Chi ha visto The Nice Guys sa bene che Ryan Gosling dà il meglio di sé proprio in questi ruoli. Faccia da schiaffi, sempre in bilico tra seduzione e autoparodia, l’attore canadese incarna un maschile che si mette in ridicolo e ama giocare con la sua muscolarità. Gosling è consapevole di sé stesso: sa bene per quanto tempo l’inquadratura può reggere l’intensità del suo sguardo languido, senza prendersi sul serio. E Leitch si diverte a cacciarlo nelle situazioni più improbabili, tra botte lisergiche in completo fluo e scontri con attrezzature di scena. The Fall Guy è il suo trionfo definitivo non solo come attore comico, ma come corpo da commedia slapstick, capace di rendersi credibile persino nei momenti d’azione più parossistici (anche grazie – è proprio il caso di ricordarlo – alle sue controfigure: Logan Holladay per le scene di guida; Justin Eaton per i combattimenti; Ben Jenkin per il fuoco e il parkour; Troy Brown per le cadute da grandi altezze).
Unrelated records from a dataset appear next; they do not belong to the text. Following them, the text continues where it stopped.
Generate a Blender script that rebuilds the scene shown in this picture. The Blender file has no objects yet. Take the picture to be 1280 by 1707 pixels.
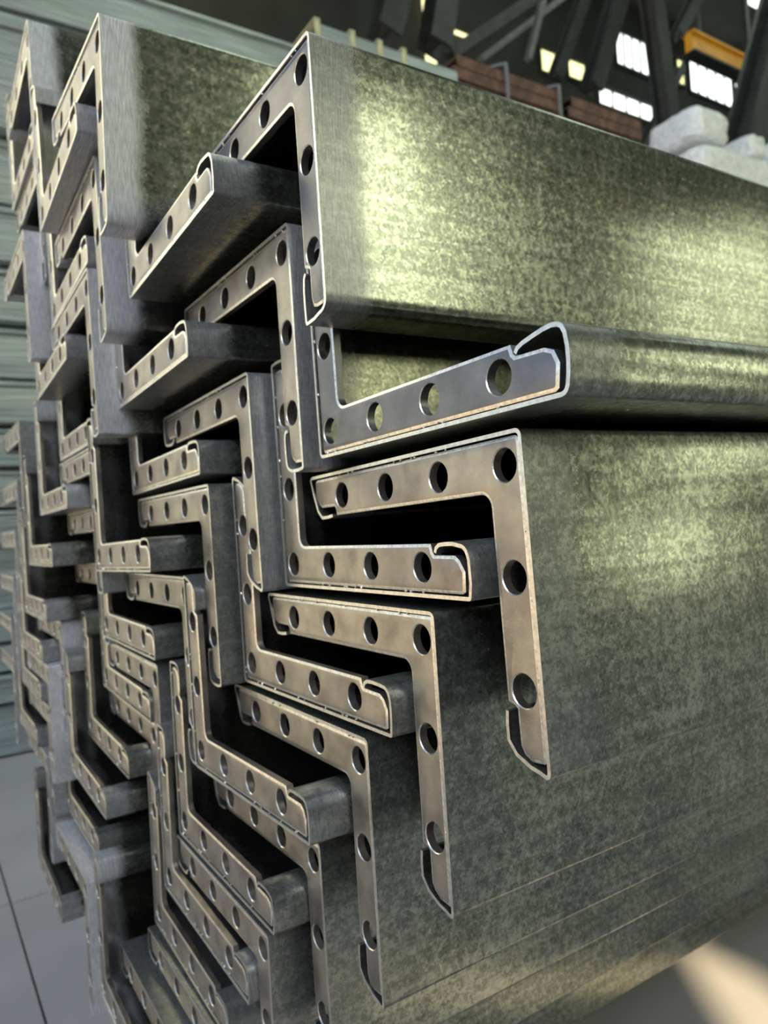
import bpy, bmesh, math, random
from mathutils import Vector, Matrix
from mathutils.geometry import tessellate_polygon

# ------------------------------------------------------------------ camera, world, sun, exposure
S = 0.00085                        # one survey unit of the stacked profiles in metres
SC = bpy.context.scene
COL = SC.collection
IMG_W, IMG_H, F_PX = 1280, 1707, 1234.62
CAM_POS = Vector((280.465, -267.913, -43.14)) * S
CAM_R = Vector((0.540808, 0.838414, -0.067743))     # image right
CAM_D = Vector((-0.045572, -0.051214, -0.997647))   # image down
CAM_F = Vector((-0.839910, 0.542623, 0.010511))     # view direction
cam_data = bpy.data.cameras.new('camera')
cam = bpy.data.objects.new('camera', cam_data); COL.objects.link(cam)
m = Matrix.Identity(4)
for i in range(3):
    m[i][0], m[i][1], m[i][2], m[i][3] = CAM_R[i], -CAM_D[i], -CAM_F[i], CAM_POS[i]
cam.matrix_world = m
cam_data.sensor_fit = 'VERTICAL'; cam_data.sensor_height = 36; cam_data.sensor_width = 27
cam_data.lens = 36 * F_PX / IMG_H
cam_data.clip_start = 0.02; cam_data.clip_end = 300
cam_data.dof.use_dof = True
cam_data.dof.focus_distance = 0.34
cam_data.dof.aperture_fstop = 12.5
SC.camera = cam

SUN_EL, SUN_AZ = math.radians(33), math.radians(-35)     # azimuth measured from +X towards +Y
SUN_DIR = Vector((math.cos(SUN_EL) * math.cos(SUN_AZ), math.cos(SUN_EL) * math.sin(SUN_AZ), math.sin(SUN_EL)))
world = bpy.data.worlds.new('sky'); SC.world = world; world.use_nodes = True
wn, wl = world.node_tree.nodes, world.node_tree.links
sky = wn.new('ShaderNodeTexSky'); sky.sky_type = 'NISHITA'; sky.sun_disc = False
sky.sun_elevation = SUN_EL; sky.sun_rotation = math.pi / 2 - SUN_AZ
wl.new(sky.outputs[0], wn['Background'].inputs[0]); wn['Background'].inputs[1].default_value = 0.13
sun_data = bpy.data.lights.new('sun', 'SUN'); sun_data.energy = 5.6; sun_data.angle = 0.009
sun_data.color = (1.0, 0.80, 0.50)
sun = bpy.data.objects.new('sun', sun_data); COL.objects.link(sun)
sun.rotation_euler = SUN_DIR.to_track_quat('Z', 'Y').to_euler()
sun.location = (8, -8, 8)

SC.view_settings.view_transform = 'Standard'; SC.view_settings.look = 'None'
SC.view_settings.gamma = 1; SC.view_settings.use_curve_mapping = False
SC.view_settings.exposure = 1.05
SC.cycles.use_denoising = True
SC.cycles.max_bounces = 8
SC.cycles.sample_clamp_indirect = 6

FLOOR = -0.75
random.seed(4)

# ------------------------------------------------------------------ helpers
def ray(px, py):
    return CAM_F + CAM_R * ((px - IMG_W / 2) / F_PX) + CAM_D * ((py - IMG_H / 2) / F_PX)
def at_x(px, py, X):
    d = ray(px, py); return CAM_POS + d * ((X - CAM_POS.x) / d.x)
def at_depth(px, py, t):
    return CAM_POS + ray(px, py) * t

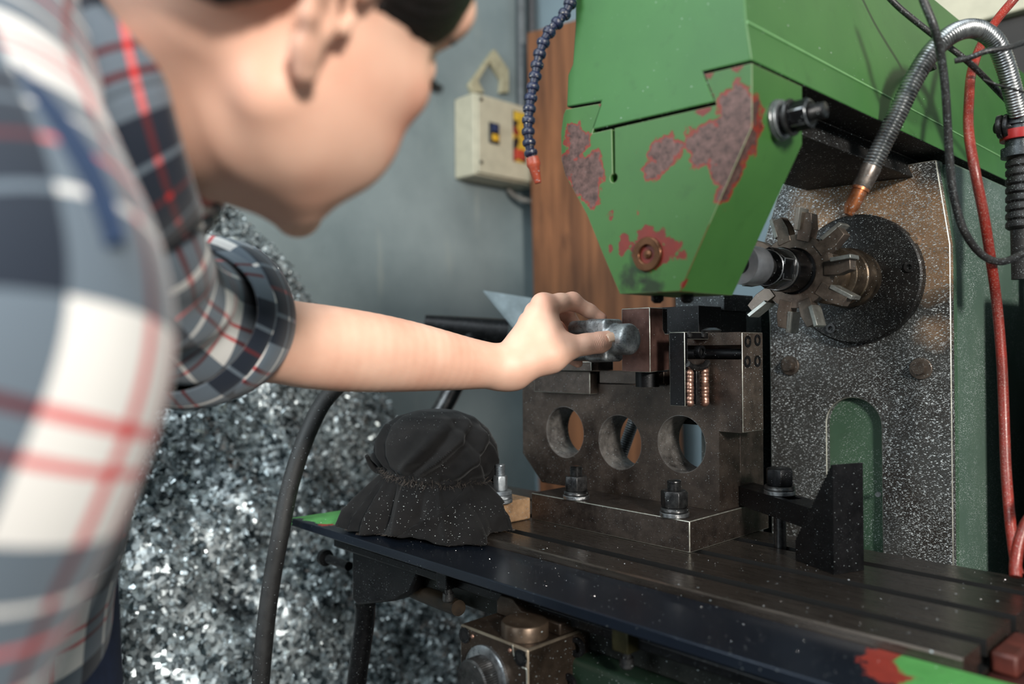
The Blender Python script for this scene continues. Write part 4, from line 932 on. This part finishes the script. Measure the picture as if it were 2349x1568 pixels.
hem = [v.co for v in ro.data.vertices[-400:]]
for k in range(220):
    q = np.array(hem[rng.integers(0, 400)])+rootloc(rg); d_ = norm([q[0]-cxr, q[1]-cyr, rng.uniform(0, .03)])+rng.normal(0, .3, 3); l_ = rng.uniform(.002, .006); d_[2] = abs(d_[2])*.3
    mb.tube([q+np.array([0, 0, .0006]), q+d_*l_*.5+np.array([0, 0, .0008]), q+d_*l_+np.array([0, 0, .0005])], .00020, n=3, sub=2)
tag(mb.build('frayed_threads', plain('thread', rgb(70, 62, 56), .8), rg), kind='stuff')

# ------------------------------------------------------------------ smooth organic surfaces (implicit body, meshed with surface nets)
def smin(a, b, k): h = np.clip(.5+.5*(b-a)/k, 0, 1); return b*(1-h)+a*h-k*h*(1-h)
def d_cap(P, p):
    a, b, ra, rb = p; ba = b-a; t_ = np.clip(((P-a)@ba)/(ba@ba), 0, 1)
    return np.linalg.norm(P-a-t_[:, None]*ba, axis=1)-(ra+(rb-ra)*t_)
def d_ell(P, p):
    c_, B_, r_ = p; q = (P-c_)@B_; k0 = np.linalg.norm(q/r_, axis=1); k1 = np.linalg.norm(q/(r_*r_), axis=1)+1e-9
    return k0*(k0-1)/k1
def d_box(P, p):
    c_, B_, h_, rd = p; q = np.abs((P-c_)@B_)-(h_-rd); return np.linalg.norm(np.maximum(q, 0), axis=1)+np.minimum(q.max(1), 0)-rd
def d_cyl(P, p):
    c_, a_, hl, r_, rd = p; q = P-c_; h_ = q@a_; rr = np.linalg.norm(q-h_[:, None]*a_, axis=1); dx = rr-(r_-rd); dy = np.abs(h_)-(hl-rd)
    return np.hypot(np.maximum(dx, 0), np.maximum(dy, 0))+np.minimum(np.maximum(dx, dy), 0)-rd
DF = {'cyl': d_cyl, 'cap': d_cap, 'ell': d_ell, 'box': d_box}
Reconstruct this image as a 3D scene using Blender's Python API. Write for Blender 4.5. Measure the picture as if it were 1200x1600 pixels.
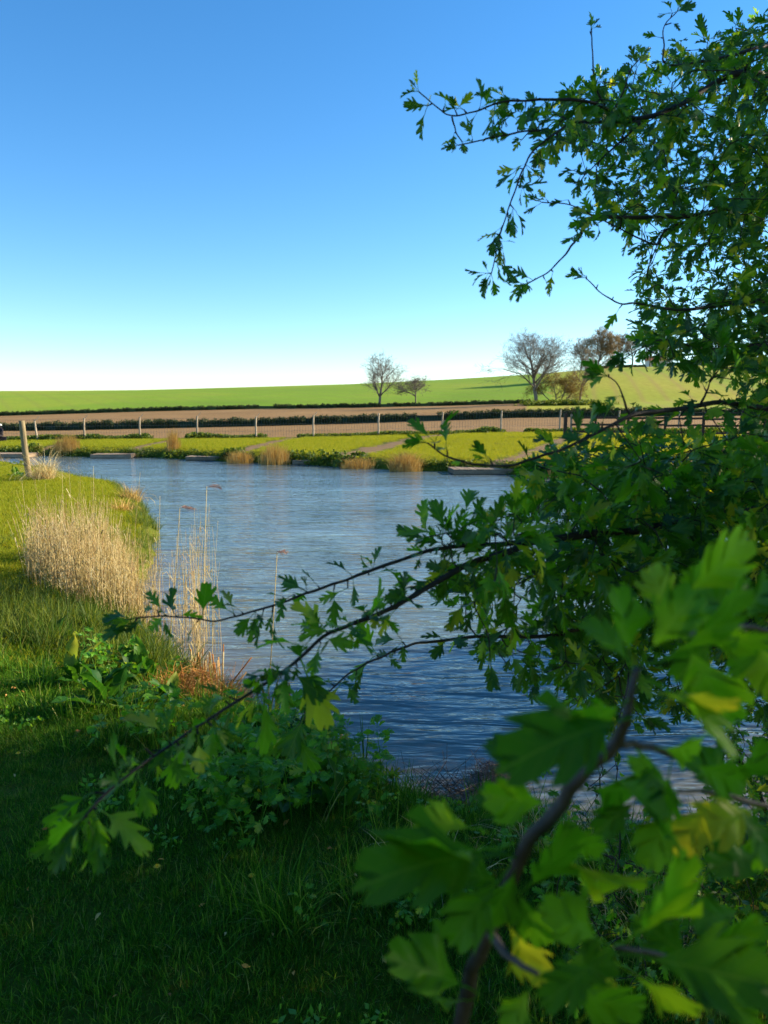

Ciò che ne deriva è un blockbuster spassoso e insolito, dove la mascolinità dell’eroe ammette i propri limiti, le proprie fragilità, e non si fa problemi a piangere. Pearce, in tal senso, centra una sceneggiatura molto in linea con la sensibilità contemporanea, anche per la glorificazione della protagonista femminile – Emily Blunt sostiene di essersi ispirata a Greta Gerwig – nel suo ruolo di guida artistica. Ma The Fall Guy fa persino un discorso “di classe”, nel senso che colloca in primo piano le maestranze, le omaggia e ne celebra l’importanza. Non a caso, l’elementare intreccio narrativo esprime diffidenza nei confronti dei produttori (i grandi antagonisti degli scioperi nel 2023), e guarda con sospetto alle tecnologie che permettono di catturare e ricreare la fisionomia degli attori. Immagini utilizzate senza consenso e piazzisti che governano il cinema senza alcun talento creativo, ma pensando solo al marketing: ecco i nemici di cui diffidare, come ci hanno insegnato WGA e SAG-AFTRA l’anno scorso. The Fall Guy sintetizza questi conflitti in modo sensato, mai gratuito.
Più scontati sono i riferimenti metanarrativi – come tutto il discorso sul terzo atto – e il citazionismo diffuso, per quanto riescano a strappare qualche risata. Ciò che importa è però l’amore sincero per gli “ultimi” dell’industria cinematografica, i cascatori ammaccati, i tecnici dimenticati, le segretarie di edizione zelanti che tengono insieme la coerenza di un film. David Leitch ha il merito di far convivere virtuosismi registici (notevole il piano sequenza iniziale) e tenerezze caratteriali, azione roboante e pause romantiche. Il risultato è la screwball comedy con più esplosioni di sempre: non è cosa da poco.